## TASK GOAL
Beneath this task is a listing; retype all of it exactly.

## STORED DATA

================================

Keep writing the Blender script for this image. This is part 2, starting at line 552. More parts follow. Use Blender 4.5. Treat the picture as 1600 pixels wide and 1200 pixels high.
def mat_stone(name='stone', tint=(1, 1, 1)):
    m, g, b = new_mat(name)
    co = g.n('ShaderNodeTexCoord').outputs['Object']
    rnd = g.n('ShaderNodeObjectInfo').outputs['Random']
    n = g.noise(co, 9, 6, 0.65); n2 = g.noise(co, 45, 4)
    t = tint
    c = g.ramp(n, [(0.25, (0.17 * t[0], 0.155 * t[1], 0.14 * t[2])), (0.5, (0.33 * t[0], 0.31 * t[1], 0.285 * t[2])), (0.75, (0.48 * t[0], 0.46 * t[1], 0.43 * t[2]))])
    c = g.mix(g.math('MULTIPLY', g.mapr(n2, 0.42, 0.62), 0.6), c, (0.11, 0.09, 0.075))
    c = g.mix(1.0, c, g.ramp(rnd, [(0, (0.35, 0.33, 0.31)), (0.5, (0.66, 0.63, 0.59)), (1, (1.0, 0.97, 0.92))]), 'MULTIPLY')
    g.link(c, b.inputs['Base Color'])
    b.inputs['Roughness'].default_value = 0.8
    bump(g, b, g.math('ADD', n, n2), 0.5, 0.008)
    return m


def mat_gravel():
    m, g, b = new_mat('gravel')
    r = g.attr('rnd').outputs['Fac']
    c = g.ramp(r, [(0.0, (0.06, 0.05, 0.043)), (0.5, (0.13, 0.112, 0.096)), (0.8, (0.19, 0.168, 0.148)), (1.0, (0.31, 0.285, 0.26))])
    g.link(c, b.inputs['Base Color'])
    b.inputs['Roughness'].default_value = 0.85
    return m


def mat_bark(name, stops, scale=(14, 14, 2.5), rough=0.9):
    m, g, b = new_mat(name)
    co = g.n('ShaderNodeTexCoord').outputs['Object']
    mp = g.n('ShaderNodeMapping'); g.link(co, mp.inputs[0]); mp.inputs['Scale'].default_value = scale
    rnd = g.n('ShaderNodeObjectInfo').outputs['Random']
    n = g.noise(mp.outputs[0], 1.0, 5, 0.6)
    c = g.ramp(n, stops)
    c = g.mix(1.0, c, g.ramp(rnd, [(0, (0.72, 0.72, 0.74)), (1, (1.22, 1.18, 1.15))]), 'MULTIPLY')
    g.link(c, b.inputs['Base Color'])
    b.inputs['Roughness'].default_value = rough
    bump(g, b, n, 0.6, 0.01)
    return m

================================

## WRITTEN SOLUTION
Keep writing the Blender script for this image. This is part 2, starting at line 552. More parts follow. Use Blender 4.5. Treat the picture as 1600 pixels wide and 1200 pixels high.
def mat_stone(name='stone', tint=(1, 1, 1)):
    m, g, b = new_mat(name)
    co = g.n('ShaderNodeTexCoord').outputs['Object']
    rnd = g.n('ShaderNodeObjectInfo').outputs['Random']
    n = g.noise(co, 9, 6, 0.65); n2 = g.noise(co, 45, 4)
    t = tint
    c = g.ramp(n, [(0.25, (0.17 * t[0], 0.155 * t[1], 0.14 * t[2])), (0.5, (0.33 * t[0], 0.31 * t[1], 0.285 * t[2])), (0.75, (0.48 * t[0], 0.46 * t[1], 0.43 * t[2]))])
    c = g.mix(g.math('MULTIPLY', g.mapr(n2, 0.42, 0.62), 0.6), c, (0.11, 0.09, 0.075))
    c = g.mix(1.0, c, g.ramp(rnd, [(0, (0.35, 0.33, 0.31)), (0.5, (0.66, 0.63, 0.59)), (1, (1.0, 0.97, 0.92))]), 'MULTIPLY')
    g.link(c, b.inputs['Base Color'])
    b.inputs['Roughness'].default_value = 0.8
    bump(g, b, g.math('ADD', n, n2), 0.5, 0.008)
    return m


def mat_gravel():
    m, g, b = new_mat('gravel')
    r = g.attr('rnd').outputs['Fac']
    c = g.ramp(r, [(0.0, (0.06, 0.05, 0.043)), (0.5, (0.13, 0.112, 0.096)), (0.8, (0.19, 0.168, 0.148)), (1.0, (0.31, 0.285, 0.26))])
    g.link(c, b.inputs['Base Color'])
    b.inputs['Roughness'].default_value = 0.85
    return m


def mat_bark(name, stops, scale=(14, 14, 2.5), rough=0.9):
    m, g, b = new_mat(name)
    co = g.n('ShaderNodeTexCoord').outputs['Object']
    mp = g.n('ShaderNodeMapping'); g.link(co, mp.inputs[0]); mp.inputs['Scale'].default_value = scale
    rnd = g.n('ShaderNodeObjectInfo').outputs['Random']
    n = g.noise(mp.outputs[0], 1.0, 5, 0.6)
    c = g.ramp(n, stops)
    c = g.mix(1.0, c, g.ramp(rnd, [(0, (0.72, 0.72, 0.74)), (1, (1.22, 1.18, 1.15))]), 'MULTIPLY')
    g.link(c, b.inputs['Base Color'])
    b.inputs['Roughness'].default_value = rough
    bump(g, b, n, 0.6, 0.01)
    return m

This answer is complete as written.